Dalam perspektif filsafat politik John Rawls, keadilan global menuntut negara-negara kuat untuk bertindak demi kesejahteraan kolektif, bukan semata demi kepentingan mereka sendiri. Amerika Serikat, dalam hal ini, dihadapkan pada pilihan moral: mendukung hukum internasional atau mempertahankan aliansi politiknya dengan Israel.
Selain itu, seruan Retno untuk menjalin kerja sama yang lebih erat di bidang energi hijau dan ekonomi digital di forum ASEAN-AS mengingatkan kita bahwa perdamaian dan stabilitas tidak hanya dibangun melalui diplomasi militer, tetapi juga melalui kemakmuran dan pembangunan berkelanjutan.
Inisiatif ini mencerminkan pemikiran ilmuwan politik Robert Keohane tentang interdependensi kompleks, di mana kerja sama internasional dalam ekonomi dan teknologi dapat memperkuat perdamaian dengan menciptakan jaringan ketergantungan antara negara-negara.
Namun, semua ini akan sia-sia jika hukum internasional terus dilanggar tanpa konsekuensi. Pada akhirnya, pertanyaannya adalah: Seberapa jauh multilateralisme dapat bertahan ketika kekuatan-kekuatan besar memilih untuk bermain sesuai aturan mereka sendiri?

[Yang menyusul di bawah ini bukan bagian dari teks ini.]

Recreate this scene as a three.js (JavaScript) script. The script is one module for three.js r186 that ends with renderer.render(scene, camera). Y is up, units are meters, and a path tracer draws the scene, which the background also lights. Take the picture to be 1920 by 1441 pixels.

Jawaban ini mungkin terletak pada seberapa kuat suara komunitas internasional---termasuk negara-negara berkembang seperti Indonesia---dalam menuntut keadilan dan tanggung jawab di panggung global.
Dengan serangan terhadap UNIFIL ini, dunia kembali diingatkan bahwa perdamaian adalah konstruksi yang rapuh. Jika hukum dan multilateralisme tidak dijaga, maka apa yang tersisa untuk melindungi kita dari kekacauan global?